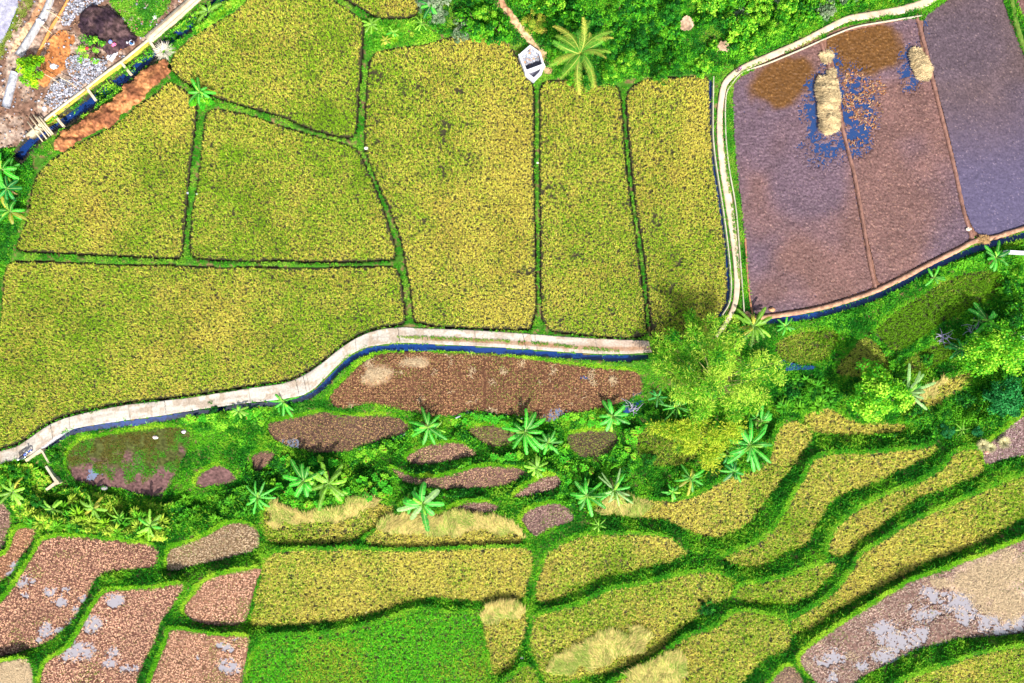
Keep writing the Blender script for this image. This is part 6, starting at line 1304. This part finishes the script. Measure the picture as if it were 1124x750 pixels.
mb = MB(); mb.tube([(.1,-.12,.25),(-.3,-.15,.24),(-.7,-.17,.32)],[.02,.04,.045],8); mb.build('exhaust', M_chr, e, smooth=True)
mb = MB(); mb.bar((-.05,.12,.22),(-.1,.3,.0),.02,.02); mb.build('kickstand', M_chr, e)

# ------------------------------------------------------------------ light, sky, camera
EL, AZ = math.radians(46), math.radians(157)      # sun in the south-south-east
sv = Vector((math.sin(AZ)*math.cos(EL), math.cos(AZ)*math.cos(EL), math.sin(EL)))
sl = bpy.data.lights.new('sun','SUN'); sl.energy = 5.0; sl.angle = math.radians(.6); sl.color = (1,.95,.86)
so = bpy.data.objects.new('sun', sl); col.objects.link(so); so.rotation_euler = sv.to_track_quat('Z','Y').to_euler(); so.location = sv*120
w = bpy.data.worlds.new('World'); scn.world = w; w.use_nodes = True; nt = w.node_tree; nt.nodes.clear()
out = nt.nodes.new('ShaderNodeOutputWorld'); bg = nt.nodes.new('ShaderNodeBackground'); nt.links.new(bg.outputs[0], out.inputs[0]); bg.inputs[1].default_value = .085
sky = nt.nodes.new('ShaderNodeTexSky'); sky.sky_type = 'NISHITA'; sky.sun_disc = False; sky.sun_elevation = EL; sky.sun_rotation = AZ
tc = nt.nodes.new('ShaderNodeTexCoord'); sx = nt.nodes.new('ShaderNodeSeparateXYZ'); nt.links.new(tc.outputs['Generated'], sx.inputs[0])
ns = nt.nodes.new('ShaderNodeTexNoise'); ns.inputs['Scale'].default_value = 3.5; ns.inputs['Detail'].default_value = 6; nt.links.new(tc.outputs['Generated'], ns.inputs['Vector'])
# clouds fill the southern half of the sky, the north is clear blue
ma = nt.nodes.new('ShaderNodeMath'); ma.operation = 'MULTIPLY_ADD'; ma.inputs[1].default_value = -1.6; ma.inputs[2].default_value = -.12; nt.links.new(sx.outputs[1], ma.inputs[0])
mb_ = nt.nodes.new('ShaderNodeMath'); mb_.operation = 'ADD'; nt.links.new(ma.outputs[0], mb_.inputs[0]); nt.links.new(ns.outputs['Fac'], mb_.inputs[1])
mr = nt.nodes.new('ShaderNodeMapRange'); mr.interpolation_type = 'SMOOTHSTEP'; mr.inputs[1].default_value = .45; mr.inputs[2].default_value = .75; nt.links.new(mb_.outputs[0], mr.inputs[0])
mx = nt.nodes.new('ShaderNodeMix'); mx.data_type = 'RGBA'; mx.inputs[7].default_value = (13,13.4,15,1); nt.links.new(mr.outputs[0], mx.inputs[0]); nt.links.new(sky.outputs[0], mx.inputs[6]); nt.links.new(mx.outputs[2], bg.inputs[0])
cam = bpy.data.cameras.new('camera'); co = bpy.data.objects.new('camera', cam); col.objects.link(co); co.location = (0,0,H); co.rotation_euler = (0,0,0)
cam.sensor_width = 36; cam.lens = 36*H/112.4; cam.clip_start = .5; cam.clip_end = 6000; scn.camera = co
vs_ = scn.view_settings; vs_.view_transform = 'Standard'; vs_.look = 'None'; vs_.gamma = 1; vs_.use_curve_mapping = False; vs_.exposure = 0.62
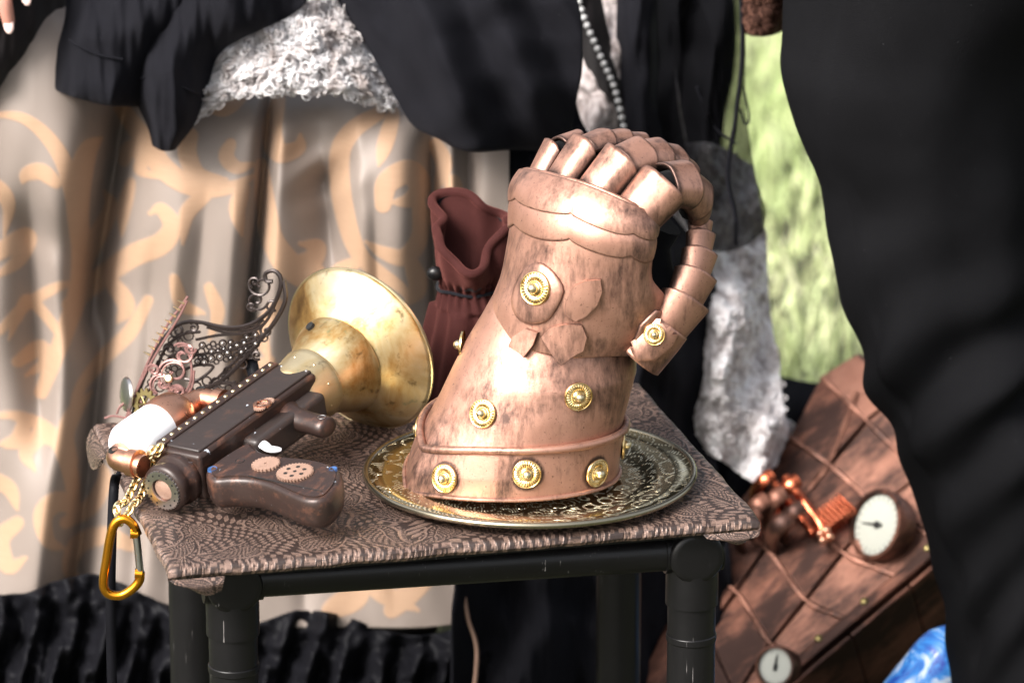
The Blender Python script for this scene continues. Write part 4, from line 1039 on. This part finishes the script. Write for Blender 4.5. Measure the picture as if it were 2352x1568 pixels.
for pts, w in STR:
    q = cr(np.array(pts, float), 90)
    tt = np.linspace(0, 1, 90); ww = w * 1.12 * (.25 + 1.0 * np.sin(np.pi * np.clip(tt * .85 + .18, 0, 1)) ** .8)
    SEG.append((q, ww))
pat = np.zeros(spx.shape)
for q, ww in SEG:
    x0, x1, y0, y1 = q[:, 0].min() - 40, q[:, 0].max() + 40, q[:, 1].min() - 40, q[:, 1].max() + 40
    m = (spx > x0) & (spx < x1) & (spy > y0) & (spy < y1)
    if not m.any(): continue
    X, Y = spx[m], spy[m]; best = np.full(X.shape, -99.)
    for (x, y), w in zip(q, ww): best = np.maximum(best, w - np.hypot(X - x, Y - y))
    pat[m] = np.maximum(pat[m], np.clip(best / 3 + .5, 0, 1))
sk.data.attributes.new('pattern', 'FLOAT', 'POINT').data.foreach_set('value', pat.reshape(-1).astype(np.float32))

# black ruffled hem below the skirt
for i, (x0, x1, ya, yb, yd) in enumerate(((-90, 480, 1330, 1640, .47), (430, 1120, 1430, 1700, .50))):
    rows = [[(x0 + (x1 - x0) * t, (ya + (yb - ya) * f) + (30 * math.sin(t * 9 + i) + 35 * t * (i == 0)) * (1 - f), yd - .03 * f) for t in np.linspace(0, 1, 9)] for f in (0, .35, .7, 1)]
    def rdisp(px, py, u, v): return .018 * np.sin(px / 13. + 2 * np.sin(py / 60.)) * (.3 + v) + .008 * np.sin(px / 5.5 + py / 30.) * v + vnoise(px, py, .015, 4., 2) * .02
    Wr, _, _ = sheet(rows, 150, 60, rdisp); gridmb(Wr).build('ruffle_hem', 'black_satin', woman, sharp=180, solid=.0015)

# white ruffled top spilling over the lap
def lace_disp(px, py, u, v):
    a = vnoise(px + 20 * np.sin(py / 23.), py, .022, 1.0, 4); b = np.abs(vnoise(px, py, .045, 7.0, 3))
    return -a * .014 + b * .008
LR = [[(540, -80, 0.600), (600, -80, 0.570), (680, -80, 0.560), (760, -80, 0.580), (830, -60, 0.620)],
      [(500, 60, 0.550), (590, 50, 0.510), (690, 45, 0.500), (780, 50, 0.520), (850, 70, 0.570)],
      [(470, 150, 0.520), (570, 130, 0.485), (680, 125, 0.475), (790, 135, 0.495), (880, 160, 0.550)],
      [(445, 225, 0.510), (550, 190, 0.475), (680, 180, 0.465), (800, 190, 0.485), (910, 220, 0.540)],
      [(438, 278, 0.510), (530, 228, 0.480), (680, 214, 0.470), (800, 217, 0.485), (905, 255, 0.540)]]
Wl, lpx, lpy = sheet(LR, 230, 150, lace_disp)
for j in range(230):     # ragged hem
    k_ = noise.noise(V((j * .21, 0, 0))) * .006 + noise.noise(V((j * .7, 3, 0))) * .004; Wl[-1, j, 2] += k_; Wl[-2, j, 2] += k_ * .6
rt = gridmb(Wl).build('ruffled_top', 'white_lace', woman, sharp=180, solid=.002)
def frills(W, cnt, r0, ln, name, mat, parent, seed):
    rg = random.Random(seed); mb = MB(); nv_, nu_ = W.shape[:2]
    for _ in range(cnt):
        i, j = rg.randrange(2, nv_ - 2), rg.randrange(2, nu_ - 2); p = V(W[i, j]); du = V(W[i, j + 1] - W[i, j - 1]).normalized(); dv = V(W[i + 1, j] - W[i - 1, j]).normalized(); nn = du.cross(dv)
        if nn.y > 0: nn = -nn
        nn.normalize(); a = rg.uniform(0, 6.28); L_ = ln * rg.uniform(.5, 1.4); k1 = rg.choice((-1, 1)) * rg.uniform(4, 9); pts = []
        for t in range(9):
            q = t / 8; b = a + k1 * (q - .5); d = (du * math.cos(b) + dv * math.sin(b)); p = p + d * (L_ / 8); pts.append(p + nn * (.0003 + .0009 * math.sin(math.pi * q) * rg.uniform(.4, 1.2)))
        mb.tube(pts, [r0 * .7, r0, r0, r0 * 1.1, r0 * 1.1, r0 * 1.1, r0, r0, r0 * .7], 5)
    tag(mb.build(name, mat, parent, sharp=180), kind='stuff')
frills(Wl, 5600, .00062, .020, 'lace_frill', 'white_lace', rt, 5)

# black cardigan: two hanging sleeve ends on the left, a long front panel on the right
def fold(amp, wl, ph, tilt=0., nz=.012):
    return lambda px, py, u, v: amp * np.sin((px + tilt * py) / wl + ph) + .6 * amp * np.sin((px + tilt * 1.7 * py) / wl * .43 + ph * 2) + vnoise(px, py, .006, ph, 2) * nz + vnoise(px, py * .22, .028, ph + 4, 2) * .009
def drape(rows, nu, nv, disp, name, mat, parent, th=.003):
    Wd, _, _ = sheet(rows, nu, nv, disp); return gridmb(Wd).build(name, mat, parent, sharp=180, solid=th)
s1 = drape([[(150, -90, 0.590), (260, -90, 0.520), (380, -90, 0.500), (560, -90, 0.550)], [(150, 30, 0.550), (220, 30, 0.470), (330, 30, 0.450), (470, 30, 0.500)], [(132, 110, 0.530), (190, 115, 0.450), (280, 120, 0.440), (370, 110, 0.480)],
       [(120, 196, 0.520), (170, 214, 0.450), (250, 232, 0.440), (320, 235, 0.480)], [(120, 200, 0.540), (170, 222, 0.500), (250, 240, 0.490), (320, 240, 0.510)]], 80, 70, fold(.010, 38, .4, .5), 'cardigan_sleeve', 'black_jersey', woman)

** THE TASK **
Take the material above from its first line through the line holding "mb = MB(); mb.bar((-.05,.12,.22),(-.1,.3,.0),.02,.02);" and set it down exactly, without the pictures.

** CORRECT RESPONSE **
Keep writing the Blender script for this image. This is part 6, starting at line 1304. This part finishes the script. Measure the picture as if it were 1124x750 pixels.
mb = MB(); mb.tube([(.1,-.12,.25),(-.3,-.15,.24),(-.7,-.17,.32)],[.02,.04,.045],8); mb.build('exhaust', M_chr, e, smooth=True)
mb = MB(); mb.bar((-.05,.12,.22),(-.1,.3,.0),.02,.02); mb.build('kickstand', M_chr, e)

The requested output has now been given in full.